“Backstage” Lighting Tour in China

Posted on Tuesday, October 20th, 2009

by Stephanie Julian and Jo Elliott

On the 26th September 2009 twelve lighting students, graduates and interested friends from the University of Sydney joined with industry colleagues and lighting academics for a technical and cultural visit to China. Led by Professor Warren Julian, the trip was designed to provide first hand knowledge and understanding of manufacturing, testing, research and an insight into the cultural differences of the art of architectural lighting in China.  

Luminaire Manufacturing:
RoLED, an LED manufacturing company located on the outskirts of Shanghai, was the group’s first stop. Everyone was pleasantly surprised to see the high quality of the manufacturing and testing practices that enable RoLED to meet the requirements of a variety of international lighting standards. The entertaining and knowledgeable owner/MD of the company, Rock Hsiung, drew on his obvious entrepreneurial talents in giving us a comprehensive overview and tour of his facilities.

Lamp Manufacturing:
As there are no longer any lamp manufacturers in Australia, it was a rare opportunity for us to view first hand the factors that influence the reliability and consistency of lamps was well as the technical difficulties associated with lamp production.   At Shanghai Dongli Co our group observed the manufacture of compact fluorescent and tubular fluorescent lamps, then at Yaming Co Ltd, the creation of high intensity discharge lamps.

Testing Equipment:
In the middle of an important and chaotic eight day national holiday in China, our group was privileged to enjoy a private visit to Everfine co. Ltd, the designers and manufacturers of precision measuring and testing equipment. With many of Everfine’s devices being used in lighting laboratories and studios across the world, this was an invaluable behind-the-scenes visit.

Visiting two of China’s leading universities also gave us a unique opportunity to strengthen relationships and gain insight into eclectic academic approaches. At Fudan the staff and students of the Faculty of Illuminating Engineering and Light Sources guided our group through their extensive lighting laboratories, and explained to us their various testing and measuring instruments as well as procedures.
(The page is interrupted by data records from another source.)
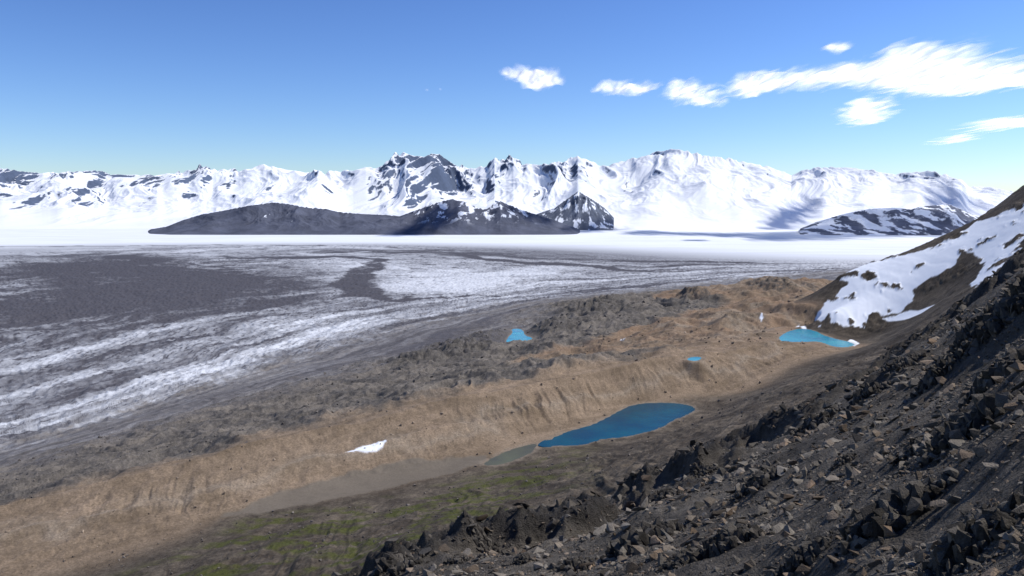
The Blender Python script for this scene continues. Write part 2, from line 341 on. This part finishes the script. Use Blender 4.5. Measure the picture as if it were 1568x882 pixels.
for n,P,lz,k,mg in lk:
    d=np.roll(P,-1,0)-np.roll(P,1,0); nrm=np.c_[d[:,1],-d[:,0]]; nrm/=np.linalg.norm(nrm,axis=1)[:,None]+1e-9
    area=.5*np.sum(P[:,0]*np.roll(P[:,1],-1)-np.roll(P[:,0],-1)*P[:,1]); 
    Q=P+nrm*(6 if area>0 else -6)
    me=bpy.data.meshes.new(n); bm=bmesh.new(); f=bm.faces.new([bm.verts.new((a,b,lz)) for a,b in Q]); 
    bm.normal_update()
    if f.normal.z<0: f.normal_flip()
    bmesh.ops.triangulate(bm,faces=bm.faces[:]); bm.to_mesh(me); bm.free(); me.materials.append(WM[k])
    bpy.context.scene.collection.objects.link(bpy.data.objects.new(n,me))
# ---------- mountain ranges ----------
mm_=terrain_mat("mountain_rock_snow",[(.002,.4),(.01,.4)],30,.35,.8,.06)
def build_range(name,sky,yf,yr,yb,nc,nr,lam,rough,seed,rock,pw=1.3,hazy_rockc=(.13,.15,.2),snowc=(.86,.88,.92),foot=-20,sm=7,gain=.5,aspect=1.7):  # rock colours of all ranges have blue distance haze painted in
    u=np.array([p[0] for p in sky],float); bb=np.array([pixel_ray(*p) for p in sky]); az=np.linspace(bb[0,0],bb[-1,0],nc)
    yy=np.linspace(yf,yb,nr); Aa,Yy=np.meshgrid(az,yy); Xx=Aa*Yy
    s=np.interp(az,bb[:,0],bb[:,1]); ztop=EYE+s*yr
    U=np.interp(Aa,bb[:,0],u)
    if callable(rough): rough=rough(U)
    wx=fbm(Xx/lam/1.5,Yy/lam/1.5,3,seed)*lam*.45
    rid=ridged((Xx+wx)/lam,(Yy+wx)/lam/aspect,6,seed+3,gain,rot=False)
    p=np.clip((Yy-yf)/(yr-yf)+fbm(Xx/lam*.7,Yy/lam*.4,2,seed+9)*.12*ss(0,.2,(Yy-yf)/(yr-yf)),0,None)
    prof=np.where(p<1,np.clip(p,0,1)**pw,np.clip(1-(p-1)*(yr-yf)/(yb-yr)*.9,0,1))
    H=foot+(ztop[None]-foot)*prof*(1-rough+rough*1.25*rid)
    ang=(H-EYE)/Yy; k=np.argmax(ang,0); j=np.arange(nc); want=EYE+s*yy[k]; f=(want-foot)/np.maximum(H[k,j]-foot,5)
    f=np.convolve(np.pad(f,sm,'edge'),np.ones(2*sm+1)/(2*sm+1),'valid'); f=np.clip(f,.2,3); H=foot+(H-foot)*f[None]
    dy=np.gradient(H,yy,axis=0); dx=np.gradient(H,axis=1)/np.maximum(np.gradient(Xx,axis=1),1); st=np.hypot(dx,dy)
    r=rock(U,H,st,dx,Xx,Yy)[...,None]
    nz=fbm(Xx/lam*3,Yy/lam*3,4,seed+20)[...,None]
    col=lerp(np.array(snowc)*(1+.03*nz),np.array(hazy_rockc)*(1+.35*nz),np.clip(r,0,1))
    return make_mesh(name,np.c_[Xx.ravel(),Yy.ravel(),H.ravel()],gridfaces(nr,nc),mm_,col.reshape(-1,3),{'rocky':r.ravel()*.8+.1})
sky1=[(-160,260),(0,257),(30,262),(60,265),(150,261),(165,266),(200,268),(245,268),(262,265),(290,262),(310,253),(325,260),(345,259),(370,261),(405,252),(425,257),(440,260),(470,264),(486,260),(500,264),(540,261),(560,256),(580,257),(592,246),(606,238),(620,233),(634,239),(650,240),(660,235),(674,236),(684,245),(700,253),(720,258),(745,254),(757,241),(766,246),(776,242),(786,239),(800,251),(830,252),(850,248),(870,246),(885,238),(900,245),(918,253),(930,254),(945,249),(968,244),(990,237),(1010,231),(1032,228),(1070,236),(1120,244),(1180,256),(1212,268),(1230,261),(1262,255),(1300,257),(1340,261),(1365,267),(1400,263),(1428,262),(1450,269),(1472,275),(1485,286),(1512,286),(1540,291),(1568,298),(1760,308)]
def rock1(U,H,st,dx,X,Y):
    bias=np.interp(U,[0,60,200,360,400,520,540,580,600,690,730,750,775,800,900,940,960,1000,1030,1200,1300,1568],[.23,.23,.23,.19,-.12,-.08,.12,.19,.22,.24,.1,.23,.15,.03,.03,.06,.1,-.02,-.16,-.12,-.04,-.04])
    return ss(.66,.74,st*.42+bias+.45*fbma(X/700,Y/2600,5,200,.57)+.1*ss(-.2,.5,-dx))*ss(300,650,H)
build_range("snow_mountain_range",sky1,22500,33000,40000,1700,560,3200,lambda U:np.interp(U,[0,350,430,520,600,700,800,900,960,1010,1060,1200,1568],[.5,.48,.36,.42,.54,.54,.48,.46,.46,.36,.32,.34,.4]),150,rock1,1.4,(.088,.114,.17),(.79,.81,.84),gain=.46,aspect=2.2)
skyd=[(225,352),(255,347),(280,337),(310,328),(340,323),(380,315),(420,310),(445,313),(470,318),(500,320),(520,325),(560,328),(590,329),(612,331),(640,321),(665,312),(690,305),(712,309),(728,317),(745,320),(766,308),(785,316),(800,322),(830,331),(850,338),(872,345),(888,352)]
def rockd(U,H,st,dx,X,Y): return 1-ss(.2,.32,fbma(X/220,Y/600,5,210,.6)+np.interp(U,[380,420,460,600,660,740,800,880],[-.6,-.15,-.6,-.5,.08,.1,0,-.5]))*ss(180,420,H)
SNF=(.72,.75,.8)
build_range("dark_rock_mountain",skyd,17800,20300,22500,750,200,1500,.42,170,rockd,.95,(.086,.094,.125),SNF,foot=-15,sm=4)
skyh=[(800,335),(830,325),(850,318),(868,305),(885,293),(905,304),(925,318),(940,333)]
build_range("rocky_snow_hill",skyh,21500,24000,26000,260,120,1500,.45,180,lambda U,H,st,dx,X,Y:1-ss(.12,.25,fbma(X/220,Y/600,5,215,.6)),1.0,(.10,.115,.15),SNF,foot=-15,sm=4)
skyr=[(1225,350),(1250,340),(1290,328),(1330,320),(1370,318),(1395,321),(1410,316),(1452,313),(1475,322),(1500,333),(1540,345)]
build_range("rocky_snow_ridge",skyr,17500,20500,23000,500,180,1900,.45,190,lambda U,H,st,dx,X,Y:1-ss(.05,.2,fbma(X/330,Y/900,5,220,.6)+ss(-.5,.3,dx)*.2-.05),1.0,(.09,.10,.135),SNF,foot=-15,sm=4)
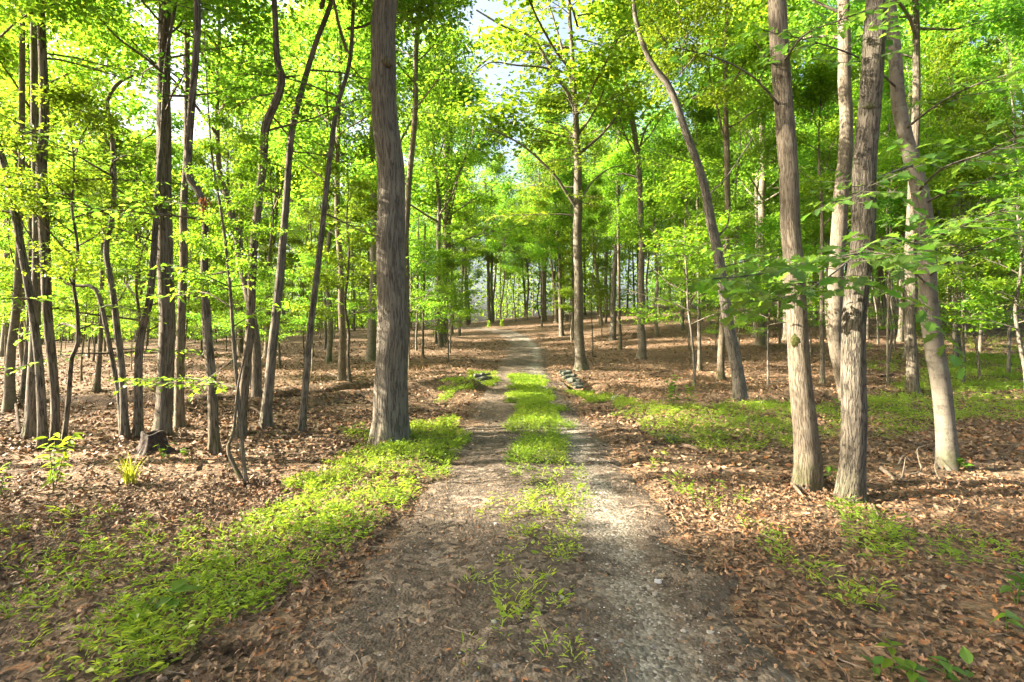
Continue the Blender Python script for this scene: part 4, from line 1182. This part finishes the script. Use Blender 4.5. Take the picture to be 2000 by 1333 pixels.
stone_wall('low stacked grey stone wall at the right edge of the track below the pale sunlit tree', [(1098, 727, 1.2), (1106, 730, .9), (1113, 736, .6), (1119, 734, .7), (1122, 742, .3), (1128, 744, .2), (1130, 751, -.1), (1124, 750, -.1), (1116, 743, .3), (1108, 738, .6), (1101, 733, .9), (1133, 756, -.4), (1127, 757, -.4), (1110, 727, 1.2)], dr, .16)
def rock(px, py, size, label, mat, name='rock'):
    p, d = ground_pt(px, py)
    me = STONES[2].copy() if mat is not STONE else STONES[2]
    if mat is not STONE: me.materials[0] = mat
    o = link(name, me, None, p + np.array([0, 0, size * .2])); o.scale = (size, size, size); o.rotation_euler = (.1, .1, rng.random() * 3)
    tag(o, label, 'rock')
rock(1285, 1137, .027, 'small white quartz rock lying in the right rut of the track', ROCK_WHITE)
rock(1207, 783, .17, 'single grey rock in the gully right of the track', STONE)
rock(1312, 860, .13, 'flat grey rock in the grass patch right of the track', STONE)
rock(968, 1028, .02, 'tiny white stone in the middle of the track', ROCK_WHITE)

# rotten stump
p, d = ground_pt(301, 884)
root = bpy.data.objects.new('tree_stump', None); COL.objects.link(root); root.location = p
tag(root, 'dark rotten hollow stump with spreading roots in front of the big straight left trunk', 'stump')
m = MB(); nth = 29; th = np.linspace(0, TAU, nth)
lob = 1 + .22 * np.cos(5 * th + .5) + .12 * np.cos(9 * th)
prof = [(-.08, 1.75, 1), (.0, 1.5, 1), (.05, 1.22, .9), (.12, 1.02, .6), (.2, .92, .4), (.29, .90, .3), (.30, .78, .2), (.25, .70, .2), (.08, .62, .2), (.06, .02, 0)]
rows = []
for zz, rr, lf in prof:
    rad = .165 * rr * (1 + (lob - 1) * lf) * (1 + .04 * np.cos(13 * th)); rad[-1] = rad[0]
    zj = zz + (.025 * np.cos(3 * th + 1) if zz > .15 else 0)
    rows.append(np.stack([rad * np.cos(th), rad * np.sin(th), np.broadcast_to(zj, th.shape)], 1))
V = np.array(rows); i, j = np.meshgrid(np.arange(len(prof) - 1), np.arange(nth - 1), indexing='ij'); a = (i * nth + j).ravel()
m.add(V.reshape(-1, 3), np.stack([a, a + 1, a + nth + 1, a + nth], 1), 0)
link('body', m.mesh('body', [STUMP]), root)
for k in range(6):
    az = k * 1.05 + .3 + rng.normal() * .2; m = MB()
    q = np.array([(math.cos(az) * r_, math.sin(az) * r_, z_) for r_, z_ in ((.13, .10), (.17, .05), (.23, .012), (.30, -.03))])
    tube(m, catmull(q, 3), np.linspace(.026, .010, 10), 6); link('root', m.mesh('root', [STUMP]), root)

def stick(name, label, path, r0, mat, lift=.02, cat='stick', extra=()):
    """a fallen branch along ground pixels; extra: side twigs"""
    pts = []
    for px, py, hz in path:
        g, d = ground_pt(px, py); pts.append(g + np.array([0, 0, hz + lift]))
    pts = np.array(pts); o0 = pts[0].copy()
    root = bpy.data.objects.new(name, None); COL.objects.link(root); root.location = o0; tag(root, label, cat)
    Pf = catmull(pts - o0, 5); m = MB(); tube(m, Pf, np.linspace(r0, r0 * .5, len(Pf)), 7, 0, .08)
    link('stem', m.mesh('stem', [mat]), root)
    for ex in extra:
        q = np.array([ground_pt(px, py)[0] + np.array([0, 0, hz + lift]) for px, py, hz in ex]) - o0
        m = MB(); Qf = catmull(q, 5); tube(m, Qf, np.linspace(r0 * .45, r0 * .2, len(Qf)), 5); link('twig', m.mesh('twig', [mat]), root)
stick('fallen_stick', 'short dark stick lying in the left rut in the near part of the track', [(876, 1146, .01), (893, 1157, .01), (914, 1170, .0)], .014, DARKWOOD)
stick('fallen_branch', 'pale broken branch on the leaves at the foot of the mossy front trunk', [(1550, 948, .01), (1560, 962, .02), (1572, 976, 0)], .022, DEADWOOD)
stick('fallen_branch', 'bleached log end with curling twigs between the darkest front trunk and the rightmost one', [(1722, 928, .03), (1738, 937, .02), (1750, 946, .0)], .028, DEADWOOD, extra=[[(1765, 938, 0), (1798, 934, .03), (1795, 925, .12), (1792, 918, .22), (1808, 915, .25)], [(1760, 945, 0), (1765, 940, .08), (1768, 932, .16)], [(1755, 925, .06), (1765, 918, .14), (1778, 920, .1)]])
stick('fallen_branch', 'thin curved pale branch leaning at the foot of the rightmost leaning front trunk', [(1845, 952, .0), (1832, 940, .02), (1826, 930, .08), (1832, 922, .14)], .009, DEADWOOD)
stick('fallen_stick', 'pale stick right of the curved branch, in front of the rightmost leaning front trunk', [(1868, 960, 0), (1880, 966, .02), (1894, 972, 0)], .012, DEADWOOD)
stick('fallen_stick', 'thin bleached stick in front of the darkest front trunk', [(1704, 978, 0), (1711, 994, .02), (1718, 1006, 0)], .010, DEADWOOD)
stick('fallen_branch', 'dark fallen branch in the gully behind the two-stem sapling', [(476, 800, .02), (500, 812, .05), (522, 826, 0)], .035, DARKWOOD)
stick('fallen_branch', 'rotting dark log at the near edge of the right grass patch', [(1332, 873, .02), (1352, 878, .03), (1372, 884, .0)], .04, DARKWOOD)
stick('fallen_branch', 'dark log on the leaves beside the thread-thin sapling stem at right', [(1722, 740, .04), (1745, 738, .04), (1770, 741, .03)], .05, DARKWOOD)
stick('bent_sapling', 'dead bleached sapling bent over on the far right slope', [(1906, 672, 0), (1912, 662, .3), (1916, 655, .5), (1936, 634, 1.0), (1926, 622, 1.3)], .03, DEADWOOD, cat='sapling')
stick('fallen_twig', 'long thin pale twig on the leaves near the bottom right corner', [(1797, 1222, 0), (1804, 1238, .02), (1815, 1254, 0)], .006, DEADWOOD)
stick('fallen_twig', 'thin dark twig lying across the middle of the track foreground', [(1065, 1215, 0), (1080, 1235, .01), (1110, 1255, .02), (1185, 1280, 0)], .004, DARKWOOD)
stick('fallen_twig', 'pale straight twig between the verge grass and the left rut', [(720, 1068, 0), (750, 1072, .02), (778, 1076, 0)], .006, DEADWOOD)

stick('fallen_branch', 'thin dead stem leaning on the litter by the pale far-left trunk', [(38, 846, 0), (26, 800, .25), (12, 775, .45), (-10, 752, .6)], .03, DARKWOOD)
stick('fallen_branch', 'grey fallen limb on the litter between the rough right-leaning trunk and the big verge oak', [(640, 730, .03), (672, 738, .05), (715, 734, .02)], .03, DEADWOOD)
stick('fallen_branch', 'dark fallen limb on the right slope below the trunk on the mound', [(1270, 735, .03), (1300, 728, .05), (1345, 730, .03)], .03, DARKWOOD)
stick('fallen_branch', 'old grey fallen limb on the slope above the wide-footed tan trunk', [(1500, 645, .05), (1545, 640, .08), (1600, 643, .05)], .06, DEADWOOD)

# green plants with leaves large enough to pick apart
def plant_leaf(mat, tint, w=.62, shape=OVATE):
    m = MB(); leaves(m, np.zeros((1, 3)), np.array([[1., 0, 0]]), np.array([[0, 0, 1.]]), 1.0, w * 1.45, shape, 0, np.array([tint]))
    return m.mesh('leaf', [mat])
PLEAF = [plant_leaf(LEAF_YOUNG, .3), plant_leaf(LEAF_YOUNG, .7), plant_leaf(LEAF_DEEP, .8), plant_leaf(LEAF_DEEP, .4)]
NLEAF = [plant_leaf(LEAF_YOUNG, .8, .4), plant_leaf(LEAF_YOUNG, 1., .4)]
def plant(name, label, px, py, h, leafspec, leafset, cat='plant', stems=1, group=None):
    """leafspec: list of (height fraction, azimuth, length, tilt)"""
    p, d = ground_pt(px, py)
    root = bpy.data.objects.new(name, None); COL.objects.link(root); root.location = p; tag(root, label, cat, group)
    stems_P = []
    for s in range(stems):
        az = s * 2.1 + rng.random(); lean = .0 if stems == 1 else .28
        P = np.array([(0, 0, -.02), (math.cos(az) * lean * h * .4, math.sin(az) * lean * h * .4, h * .5), (math.cos(az) * lean * h, math.sin(az) * lean * h, h)])
        Pf = catmull(P, 4); m = MB(); tube(m, Pf, np.linspace(.002 + .006 * h, .002, len(Pf)), 5)
        link('stem', m.mesh('stem', [BARK['tan'] if h > .4 else LEAF_DEEP]), root); stems_P.append(Pf)
    for i, (f, az, L, tilt) in enumerate(leafspec):
        Pf = stems_P[i % stems]; q = [np.interp(f * h, Pf[:, 2], Pf[:, k]) for k in range(3)]
        o = link('leaf', leafset[i % len(leafset)], root, q); o.scale = (L, L, L)
        o.rotation_euler = (rng.normal() * .25, -tilt, az)
R_ = lambda n, L, f0=.2, t=.1: [(f0 + (1 - f0) * i / max(n - 1, 1), i * 2.4 + rng.normal() * .3, L * rng.uniform(.75, 1.2), t + rng.normal() * .2) for i in range(n)]
plant('broadleaf_weed', 'broad-leaved weed with pale blue-green leaves in the left verge grass', 338, 1180, .16, [(.9, .3, .14, .15), (.9, 2.6, .13, .0), (1, 1.5, .13, .2), (.7, 4.2, .12, -.1), (.6, 5.4, .10, 0)], [PLEAF[2]])
plant('shrub', 'sunlit yellow-green leafy shrub at the edge of the left leaf litter', 105, 962, .60, R_(64, .12, .15, -.05), NLEAF, 'shrub', 4)
plant('shrub', 'small sunlit shrub cut off by the left frame edge', -2, 968, .35, R_(16, .09, .2, -.05), NLEAF, 'shrub', 3)
plant('seedling', 'pale green seedling just in front of the rotten stump', 318, 906, .25, R_(9, .10, .3, 0), [PLEAF[2], PLEAF[1]], 'seedling', 2)
plant('seedling', 'small pale seedling right of the one in front of the stump', 364, 908, .2, R_(5, .09, .5, 0), [PLEAF[2]], 'seedling')
plant('seedling', 'bright yellow-green seedling at the end of the low weed line bottom right', 1742, 1308, .14, [(1, .2, .075, .1), (1, 1.5, .07, .2), (.95, 2.9, .075, .1), (.9, 4.1, .06, .0), (.6, 5.2, .09, -.2), (.5, 3.5, .08, -.2)], [PLEAF[1]], 'seedling')
plant('broadleaf_weed', 'dark green leaves of a weed cut by the bottom frame edge at right', 1785, 1345, .10, [(1, .2, .085, .1), (1, 1.3, .08, .2), (.9, 2.6, .085, .1), (.9, 3.9, .08, 0), (.7, 5.1, .07, 0)], [PLEAF[3], PLEAF[0]])
plant('broadleaf_weed', 'trailing weed with paired green leaves by the bottom edge, left of the single-leaf plant', 1850, 1318, .09, R_(8, .085, .2, 0), [PLEAF[3], PLEAF[2]], 'plant', 3)
plant('broadleaf_weed', 'single upright green leaf plant by the bottom frame edge at right', 1893, 1322, .08, [(1, 1.2, .09, .7), (.6, 4., .06, .1)], [PLEAF[2]])
plant('broadleaf_weed', 'two broad flat green leaves low over the litter at the right frame edge', 1965, 1225, .10, [(1, 3.3, .13, -.05), (1, .2, .12, -.1), (.8, 5.2, .08, 0)], [PLEAF[2]])
plant('broadleaf_weed', 'dark bushy weed at the right frame edge above the two flat leaves', 1985, 1170, .20, R_(14, .085, .3, 0), [PLEAF[3], PLEAF[2]], 'plant', 3)
plant('broadleaf_weed', 'dark trio of leaves left of the yellow-green seedling at bottom right', 1708, 1322, .07, [(1, .4, .07, .5), (1, 2.4, .07, .5), (.8, 4.3, .07, .2)], [PLEAF[3]])
plant('fern', 'low bright fern-like plant at the foot of the rightmost leaning front trunk', 1873, 925, .16, R_(16, .11, .2, .2), [PLEAF[0]], 'plant', 3)
plant('seedling', 'leafy seedling between the mossy front trunk and the darkest front trunk', 1625, 940, .16, R_(8, .09, .3, .1), [PLEAF[0]], 'seedling', 2)
plant('seedling', 'tall thin-leaved seedling on the litter left of the tall grass clump', 1352, 985, .22, R_(9, .07, .3, .1), NLEAF, 'seedling')
plant('shrub', 'round green shrub at the gully edge in front of the left-leaning trunk', 1315, 800, .75, R_(44, .16, .15, .05), [PLEAF[0], PLEAF[2]], 'shrub', 5)
plant('shrub', 'yellow-leaved sunlit shrub right beside the round green one at the gully', 1348, 800, .55, R_(34, .15, .15, .05), [NLEAF[1], PLEAF[1]], 'shrub', 5)
plant('shrub', 'sunlit shrub on the bank where the track vanishes, left of its twin', 955, 642, .9, R_(40, .3, .15, .05), [NLEAF[1], PLEAF[1]], 'shrub', 5)
plant('shrub', 'sunlit shrub on the bank where the track vanishes, right of its twin', 980, 640, .9, R_(40, .3, .15, .05), [NLEAF[0], PLEAF[1]], 'shrub', 5)
plant('seedling', 'small leafy sprout on the slope below the far right bent sapling', 1700, 690, .5, R_(16, .16, .3, .1), [PLEAF[0]], 'seedling', 3)
plant('seedling', 'pale leafy sapling crown in the grass beside the right frame edge', 1925, 770, .6, R_(24, .14, .3, .05), [NLEAF[0]], 'seedling', 3)
# grass tuft lit by the sun
p, d = ground_pt(255, 948)
m = MB(); n = 46
az = rng.random(n) * TAU; ln = rng.uniform(.2, .42, n)
c = rng.normal(size=(n, 3)) * np.array([.035, .035, 0])
for k in range(n):
    o_ = np.array([math.cos(az[k]), math.sin(az[k]), 0]); sp = rng.uniform(.2, .8)
    t = np.linspace(0, 1, 6)[:, None]
    P = c[k] + o_ * ln[k] * sp * t ** 1.6 + np.array([0, 0, 1.]) * ln[k] * (t - .45 * sp * t ** 2.4)
    wv_ = np.cross(o_, [0, 0, 1.]) * .006
    ww = (1 - t ** 2) + .05
    V = np.stack([P + wv_ * ww, P - wv_ * ww], 1).reshape(-1, 3)
    q = np.arange(5) * 2
    m.add(V, np.stack([q, q + 1, q + 3, q + 2], 1), 0, None, .7 + .3 * rng.random())
tag(link('grass_tuft', m.mesh('grass_tuft', [GRASS]), None, p), 'single tuft of long sunlit grass blades on the left leaf litter', 'grass tuft')

print('tris', sum(len(me.loops) - 2 * len(me.polygons) for me in bpy.data.meshes), 'objects', len(bpy.data.objects))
At a subsequent visit to Tongji University’s College of Architecture and Urban Planning, we discussed, with the students and staff, ideas that included a major focus on master planning and creative lighting design.  We also had the opportunity to experience the benefits of Tongji’s generously equipped lighting studio.

Cultural Differences Between China and Australia’s Approaches to Architectural Lighting Design:
During the 10 day visit our group viewed the lightscapes of Shanghai, Wuxi, Suzhou, Nanjing and Hangzhou and we realised that colour has a very important cultural significance in China. As a consequence of this insight, it not surprising that Chinese buildings are brightly and often colourfully lit, creating a sense of movement, excitement and occasion. Even the boats on the Huangpu River in Shanghai displayed amazing sequences of LED lighting, rivalling even the most audacious of the building displays. To a western eye many of these displays could be viewed as over the top. However, from a Chinese point of view, it is an alluring way to encourage people outdoors, to socialise and to enjoy the evening.

All of our collective observations during the tour promoted discussion and prompted ideas that could be capitalised on to enhance lighting design back home in Australia.

For me at least, the outstanding highlight of the lighting viewing on the tour was the evening cruise on West Lake in Hangzhou. To the backdrop of a full moon we were able to see the results of a lighting design that had been very well planned. Its aim was to create an appealing and aesthetically successful design for the Chinese people from both a practical and creative point of view.